Finland’s Ministry of Social Affairs and Health is preparing to roll out a basic income trial from 2017. Its blueprint for the pilot involves selecting 2,000 unemployed persons for compulsory participation in the project. They’d receive a basic monthly tax-free income of 560 euros.

Avoin kukkaro ja kolikoita.
The current proposal from the Ministry of Social Affairs and Health sets the basic income at 560 euros per month. Image: Jyrki Lyytikkä / Yle

The Ministry of Social Affairs and Health is rushing to finalise the details of a basic income trial that it hopes to introduce from the beginning of next year. A proposal for implementing the programme is currently being circulated for comments.

Currently, the proposal advocates selecting 2,000 individuals who are receiving unemployment benefits, basic unemployment allowance or labour market support. The random selection would be in the 25 – 58 age group and their participation in the trial would be mandatory to ensure that the results are not distorted.

Because of the compulsory nature of the pilot and the fact that the basic income would replace any other basic benefit, the amount would have to be equivalent to either labour market support or basic unemployment allowance.

The ministry has therefore proposed a basic monthly income of 560 euros, which would be tax-free. The Finnish Social Insurance Institute Kela would be responsible for paying out the sums.

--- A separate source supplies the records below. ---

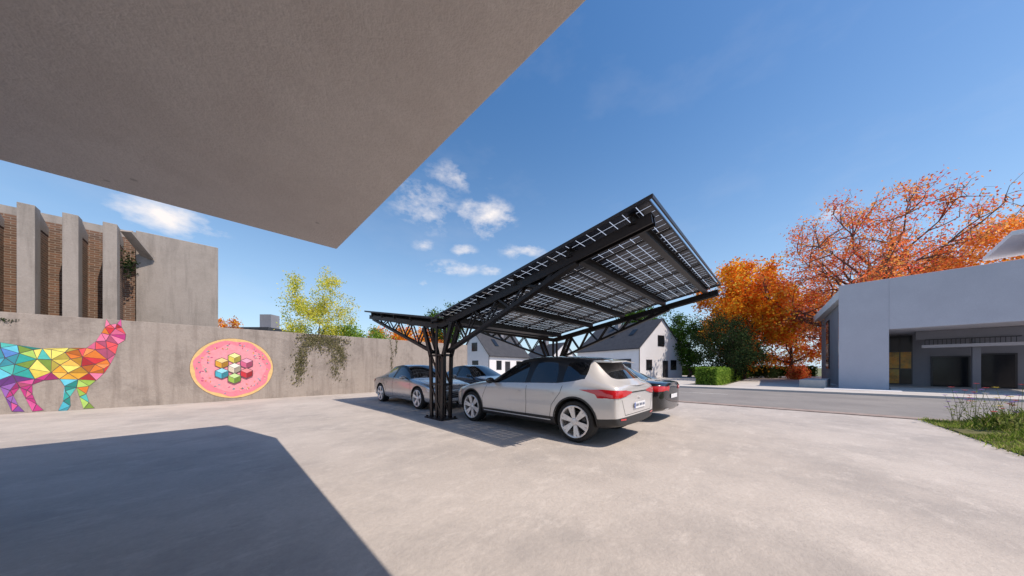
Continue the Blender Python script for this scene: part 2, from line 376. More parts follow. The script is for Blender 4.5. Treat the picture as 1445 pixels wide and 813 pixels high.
def tree(name, label, pos, Ht, rx, cb, tr, nleaf, lsize, mats, bark, group=None, seed=1, limbs=9, twigs=6, spread=.12, lean=(0,0), twr=1.0, clumpy=.3):
    rng = np.random.default_rng(seed)
    root = empty(name, (pos[0], pos[1], 0), label, 'tree', group)
    mb = MB(); cc = Vector((lean[0], lean[1], (Ht+cb)/2)); rzz = (Ht-cb)/2
    tips = []
    top = Vector((lean[0]*.6, lean[1]*.6, cb+rzz*.9))
    tp = curve_pts((0,0,0), top, 7, .03, rng)
    mb.tube(tp, [tr*(1.35 if i == 0 else 1)*(1-.11*i) for i in range(8)], 8)
    for k in range(limbs):
        u = (k+.5)/limbs; ph = k*2.399+rng.uniform(-.3,.3); zz = 1-1.75*u
        rad = math.sqrt(max(0, 1-zz*zz)); f = rng.uniform(.72,.98)
        end = cc+Vector((rx*rad*math.cos(ph)*f, rx*rad*math.sin(ph)*f, rzz*zz*f))
        st_z = max(cb*.55, min(top.z*.95, end.z-.55*(end-cc).length-rzz*.1))
        i = min(6, max(2, int(st_z/top.z*7))); st = tp[i]
        lp = curve_pts(st, end, 6, .09, rng); r0 = tr*.5*(1-.06*i)
        mb.tube(lp, [r0*(1-.14*j) for j in range(7)], 6)
        for w in range(twigs):
            j = rng.integers(2, 7); s0 = lp[j]
            dirv = Vector(rng.normal(size=3)); dirv.z = dirv.z*.8+.25; dirv += (end-cc).normalized()*1.1; dirv.normalize()
            e2 = s0+dirv*rx*rng.uniform(.22,.5)
            d = e2-cc; q = math.sqrt((d.x/rx)**2+(d.y/rx)**2+(d.z/rzz)**2)
            if q > 1.0: e2 = cc+d*(1.0/q)
            l2 = curve_pts(s0, e2, 4, .10, rng); mb.tube(l2, [r0*.32*twr*(1-.2*x) for x in range(5)], 4, False)
            for w2 in range(4):
                s1 = l2[rng.integers(1,5)]; dv = Vector(rng.normal(size=3))+dirv; dv.z += .2; dv.normalize()
                e3 = s1+dv*rx*rng.uniform(.10,.2); mb.tube([s1, s1.lerp(e3,.5)+Vector(rng.normal(size=3))*.02*rx, e3], [r0*.13*twr, r0*.09*twr, r0*.05*twr], 3, False)
                tips.append((s1, e3))
    mb.build('trunk', bark, root, smooth=True)
    T = len(tips); u = rng.uniform(.2, 1.15, nleaf)
    S = np.array([tuple(x[0]) for x in tips]); E = np.array([tuple(x[1]) for x in tips])
    wgt = rng.uniform(clumpy,1,T)**2; idx = rng.choice(T, nleaf, p=wgt/wgt.sum())
    cen = S[idx]+(E[idx]-S[idx])*u[:,None]+rng.normal(size=(nleaf,3))*spread*rx
    clump = rng.random(T)
    mi = np.clip(((clump[idx]*.6+rng.random(nleaf)*.4)*len(mats)).astype(int), 0, len(mats)-1)
    leaves_mesh('crown', cen, lsize, mats, mi, root, seed=seed+7)
    return root
def bush(name, label, pos, r, h, n, ls, mats, cat='bush', seed=1):
    rng = np.random.default_rng(seed); root = empty(name, (pos[0],pos[1],0), label, cat)
    K = 26; cl = rng.normal(size=(K,3)); cl /= np.linalg.norm(cl,axis=1)[:,None]; cl[:,2] = np.abs(cl[:,2])
    cl *= rng.uniform(.45,.85,K)[:,None]
    idx = rng.integers(0,K,n); d = rng.normal(size=(n,3)); d /= np.linalg.norm(d,axis=1)[:,None]; d *= (rng.random(n)**.4)[:,None]*.34
    c = cl[idx]+d; c[:,0] *= r; c[:,1] *= r; c[:,2] = np.maximum(.02, c[:,2])*h
    mi = np.clip(((rng.random(K)[idx]*.5+rng.random(n)*.5)*len(mats)).astype(int),0,len(mats)-1)
    leaves_mesh('crown', c, ls, mats, mi, root, seed=seed)
    mb = MB()
    for k in range(7): mb.tube([(0,0,0), (cl[k][0]*r*.4, cl[k][1]*r*.4, h*.4), (cl[k][0]*r*.8, cl[k][1]*r*.8, cl[k][2]*h*.9)], [.06,.04,.015], 5)
    mb.build('trunk', M['bark'], root)
    return root
L = lambda n, c, t=.4: leafmat(n, c, t)
ORANGE = [L('leaf_orange_a',(.92,.30,.02),.5), L('leaf_orange_b',(.97,.48,.04),.5), L('leaf_orange_c',(.84,.19,.02),.5), L('leaf_orange_d',(.99,.64,.10),.5)]
RUST = [L('leaf_coral_a',(.80,.16,.06),.5), L('leaf_coral_b',(.92,.26,.09),.5), L('leaf_coral_c',(.96,.44,.12),.5), L('leaf_coral_d',(.70,.12,.09),.5)]
YELL = [L('leaf_yellow_a',(.72,.66,.06),.5), L('leaf_yellow_b',(.85,.78,.16),.5), L('leaf_yellow_c',(.50,.60,.08),.5)]
GREEN = [L('leaf_green_a',(.06,.12,.02)), L('leaf_green_b',(.10,.19,.03)), L('leaf_green_c',(.04,.08,.02))]
DGREEN = [L('leaf_dark_a',(.025,.045,.018),.2), L('leaf_dark_b',(.04,.065,.025),.2), L('leaf_dark_c',(.06,.08,.035),.2)]
LGREEN = [L('leaf_light_a',(.22,.36,.05)), L('leaf_light_b',(.32,.46,.08)), L('leaf_light_c',(.14,.25,.04))]

def ivy(name, label, paths, n, w, seed):
    rng = np.random.default_rng(seed); root = empty(name, (*[WP(paths[0][0][0], 550, YW)[0], YW], 0), label, 'climbing plant')
    pts = []; mb = MB()
    for path in paths:
        P = [WP(px,py,YW) for px,py in path]
        mb.tube([(p[0]-root.location.x, -.006, p[1]) for p in P], [.006]*len(P), 4)
        seg = [math.dist(a,c) for a, c in zip(P[:-1], P[1:])]
        tot = sum(seg); m = int(n*tot/3)
        for _ in range(m):
            u = rng.random()*tot; i = 0
            while i < len(seg)-1 and u > seg[i]: u -= seg[i]; i += 1
            f = min(1, u/seg[i]); a = P[i]; c = P[i+1]
            ww = w*(.4+.8*rng.random())
            pts.append((a[0]+(c[0]-a[0])*f+rng.normal()*ww-root.location.x, -.02-abs(rng.normal())*.012, min(2.84, max(.05,a[1]+(c[1]-a[1])*f+rng.normal()*ww))))
    mb.build('stem', M['bark'], root)
    mats = [L(name+'_leaf_a',(.19,.18,.09),.2), L(name+'_leaf_b',(.14,.14,.07),.2), L(name+'_leaf_c',(.26,.23,.13),.2)]
    leaves_mesh('foliage', pts, .05, mats, rng.integers(0,3,len(pts)), root, seed=seed, aspect=.9, flat=True)
ivy('wall_ivy', 'olive green ivy spreading in an arch on the concrete wall right of the doughnut mural',
    [[(418,540),(422,515),(424,495),(436,480)],[(430,478),(445,480),(458,496)],[(438,480),(455,478),(470,482),(484,500),(482,518)],[(462,480),(472,500),(474,532)],[(440,480),(428,500),(424,530)],[(418,478),(445,476),(492,482)],[(450,480),(478,490),(484,510)]], 640, .16, 3)
ivy('wall_ivy', 'thin strand of ivy hanging down the wall near its right end', [[(551,480),(553,500),(552,528)],[(560,480),(558,500)]], 150, .05, 4)

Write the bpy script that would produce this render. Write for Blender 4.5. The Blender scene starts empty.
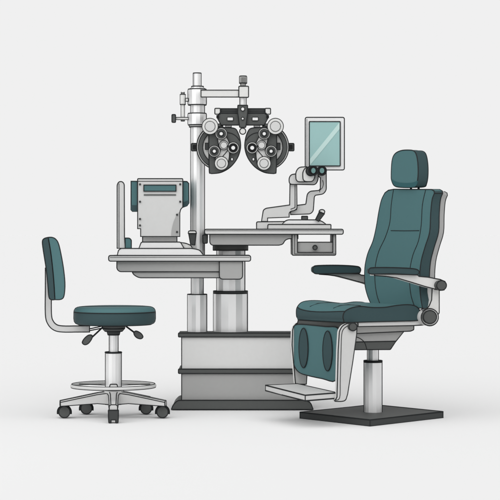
import bpy, math
from mathutils import Vector as V

# ------------------------------------------------------------------ frame of reference
# eye height .7875 m, floor z = 0, the unit's front stands at y = 0
F0, D0, EX, EY, H = 1900.0, 8.55, 250.0, 235.0, 0.7875
CAM = V((0, -D0, H))
scene = bpy.context.scene
COL = scene.collection
LW = 1.12                      # width of the dark edge piping, in photo pixels
view_x = [240.0]               # where the thing stands (sets the way it is turned)

def W(x, y, d):
    D = D0 + d
    return V(((x - EX) / F0 * D, d, H + (EY - y) / F0 * D))

def onto(x, y, plane):
    o, n = plane
    ray = V(((x - EX) / F0, 1.0, (EY - y) / F0))
    t = (o - CAM).dot(n) / ray.dot(n)
    return CAM + ray * t

def back_dir():
    v = V(((view_x[0] - EX) / F0, 1, 0)); return v.normalized()

# ------------------------------------------------------------------ materials
def lin(h):
    out = []
    for i in (0, 2, 4):
        c = int(h[i:i+2], 16) / 255
        out.append(c / 12.92 if c <= .04045 else ((c + .055) / 1.055) ** 2.4)
    return out

MATS = {}
def mat(name, col, rough=.6, spec=.15, metal=0.0, grain=.03, scale=60, bump=0.0):
    m = bpy.data.materials.new(name); m.use_nodes = True
    nt = m.node_tree; b = nt.nodes['Principled BSDF']
    tc = nt.nodes.new('ShaderNodeTexCoord'); nz = nt.nodes.new('ShaderNodeTexNoise')
    nz.inputs['Scale'].default_value = scale; nz.inputs['Detail'].default_value = 4
    nt.links.new(tc.outputs['Object'], nz.inputs['Vector'])
    mx = nt.nodes.new('ShaderNodeMix'); mx.data_type = 'RGBA'
    mx.inputs[6].default_value = [c * (1 - grain) for c in col] + [1]
    mx.inputs[7].default_value = [min(1, c * (1 + grain)) for c in col] + [1]
    nt.links.new(nz.outputs['Fac'], mx.inputs[0])
    nt.links.new(mx.outputs[2], b.inputs['Base Color'])
    b.inputs['Roughness'].default_value = rough
    b.inputs['Specular IOR Level'].default_value = spec
    b.inputs['Metallic'].default_value = metal
    if bump:
        bp = nt.nodes.new('ShaderNodeBump'); bp.inputs['Strength'].default_value = bump
        bp.inputs['Distance'].default_value = .001
        nt.links.new(nz.outputs['Fac'], bp.inputs['Height']); nt.links.new(bp.outputs[0], b.inputs['Normal'])
    MATS[name] = m
    return m

LOBE, REST = 2.15, .35
def hexmat(name, h, k=1.0, **kw):
    return mat(name, [min(.97, c * k) for c in lin(h)], **kw)

hexmat('line', '27292a', rough=.7, spec=.1)
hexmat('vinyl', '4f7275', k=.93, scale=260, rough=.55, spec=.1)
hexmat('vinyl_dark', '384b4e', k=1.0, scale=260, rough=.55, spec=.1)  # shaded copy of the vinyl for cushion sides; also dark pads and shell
hexmat('vinyl_shade', '33595d', k=1.0, scale=260, rough=.55, spec=.1)  # shade tone for the lower headrest band
hexmat('white', 'e6e6e6', k=.93)
hexmat('light', 'd2d2d1', k=.88)
hexmat('pale', 'dededc', k=.9)
hexmat('mid', 'a3a3a2', k=.97)
hexmat('cabinet', 'd2d2d1')
hexmat('grey', 'bcbcba', k=.78)
hexmat('dark', '525453')
hexmat('darker', '3e4040')
hexmat('black', '161617')
hexmat('screen', 'a0c6c4', k=.84, rough=.3, grain=.01)
hexmat('screen_glare', 'c4dfdb', k=.86, rough=.3, grain=.01)  # lighter glass tone for the painted glare
hexmat('lens', '5f8482', rough=.25, spec=.4)
mat('steel', (.84, .84, .84), rough=.32, metal=.6, grain=.01)
mat('floor', (.85, .85, .85), rough=1, spec=0, grain=0.0)

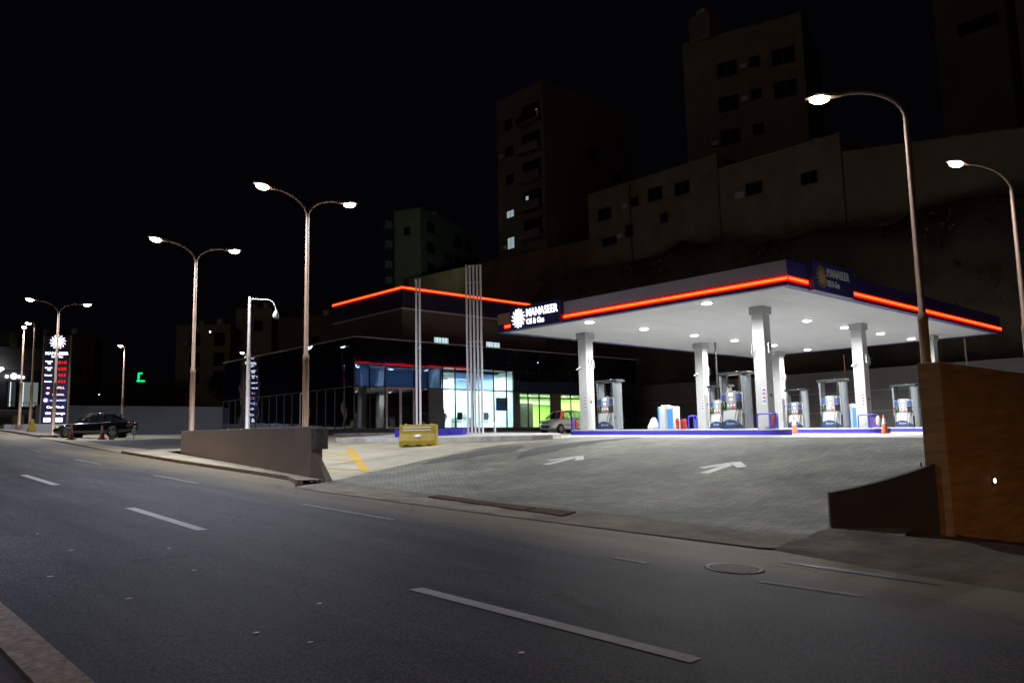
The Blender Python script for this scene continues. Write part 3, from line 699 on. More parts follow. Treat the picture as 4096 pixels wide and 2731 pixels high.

Ministry: Full basic income not politically or financially feasible

The Ministry said that it considers a partial basic income the best alternative. A full basic income that would replace existing earnings-related benefits would not be politically or economically feasible, the ministry added.

The current proposal is being circulated for comments until September 9. It has been distributed to business and labour organisations, NGOs representing the unemployed, student associations and ministries.

The basic income pilot is one of the Sipilä administration’s spearhead projects and is scheduled for implementation in 2017 – 2018. Participants selected for the trial will be compared with a control group who will not receive the basic income.

The goal of the two-year trial is to encourage more unemployed individuals to take up available job offers. Follow-up studies will determine whether or not the programme succeeds in activating more people to accept work.